As enterprises continue to adopt the cloud at a rapid pace, it is no longer a differentiator. In fact, Gartner estimates that more than half of corporate IT spending in the categories of application software, infrastructure, business process services and systems infrastructure will be spent on migrating to cloud models by 2025, while two-thirds of software spending will be for the same purpose. Thus, the $1.3 trillion that was at stake for such migrations in 2022, will have grown to $1.8 trillion in three years’ time.
Clearly, the time has come to find mechanisms to generate greater added value for each investment made in the cloud. In this context, the importance of cloud monitoring platforms emerges.
These are unified systems that are part of cloud management solutions and incorporate both manual and automated tools to monitor the performance and availability of applications, infrastructure elements, websites and data access mechanisms.
Total visibility
Is the app reliable and robust? Is the tool working optimally? Is maximum data transfer speed achieved for critical solutions? Is there a better way to do what is being done? Are we paying the right cost for the performance we are getting? These are just some of the fundamental questions IT administrators ask themselves when assessing, analyzing and verifying the operational status of cloud resources.
Monitoring platforms also enable 360° visibility into what is happening in the cloud, including both in-house facilities within the organization and public clouds or edge infrastructures: from client flow to application usage intensity to log data.
Unified dashboards
All these features can be easily “understood” thanks to unified dashboards where specific alerts, status of certain metrics (such as service level targets) or traffic can be viewed at any given time.
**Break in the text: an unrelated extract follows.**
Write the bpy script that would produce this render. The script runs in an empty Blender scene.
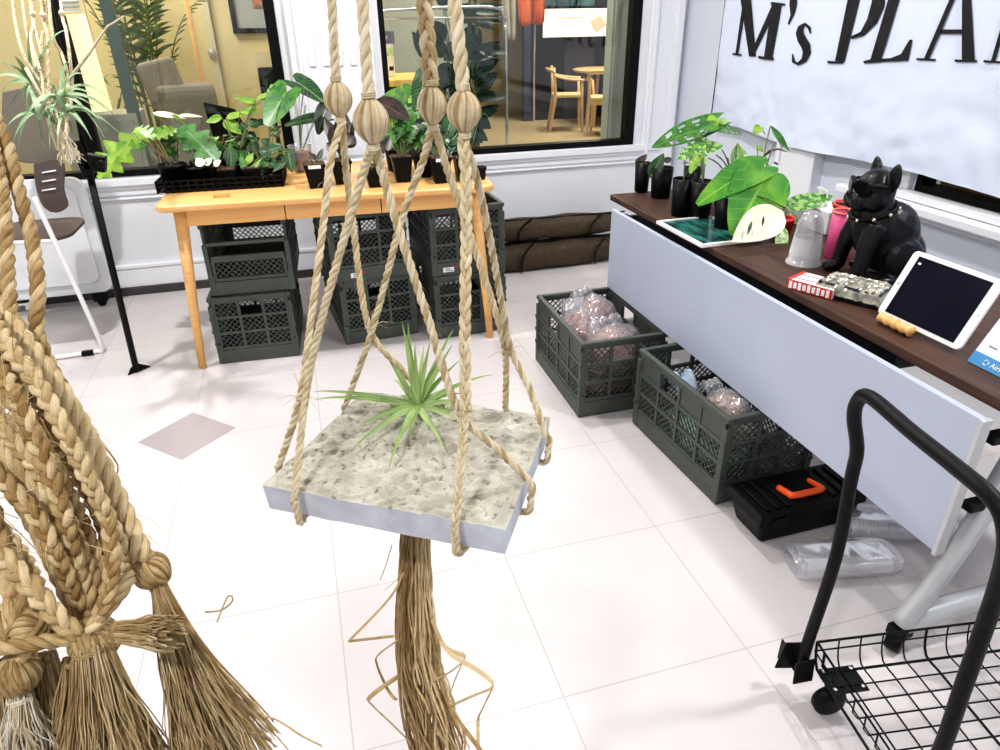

The use of APIs (Application Programming Interface), i.e. small pieces of software that allow the products and services of one system to be exposed, communicated and made available for use by others, is ideal for delineating tailored alerts.
Acting before it happens
Generally speaking, these platforms are independent of geography: they monitor infrastructures that can be physically located in any corner of the planet. Therefore, they enable action to be taken and workloads to be redirected in time, even in situations such as natural disasters or power outages in a particular region.
They are also cloud or infrastructure provider agnostic solutions: the more open the tool is, the more flexible and comprehensive its functionalities will be.
Moreover, these platforms promote proactive detection of errors, anomalies, unauthorized changes or unexpected patterns. In this way, problems can be addressed before they cause significant loss or major damage. When a conflict is detected, these platforms also help to trace it back to its source, to detect the causes and avoid its repetition.
The main benefit of cloud monitoring is an overall improvement in the customer experience: it ensures that every user gets what they need, with the performance they require and from where they are.
Migration to the cloud is massive, and that makes it increasingly important to find mechanisms, such as monitoring platforms, to get additional value from every penny invested in the cloud.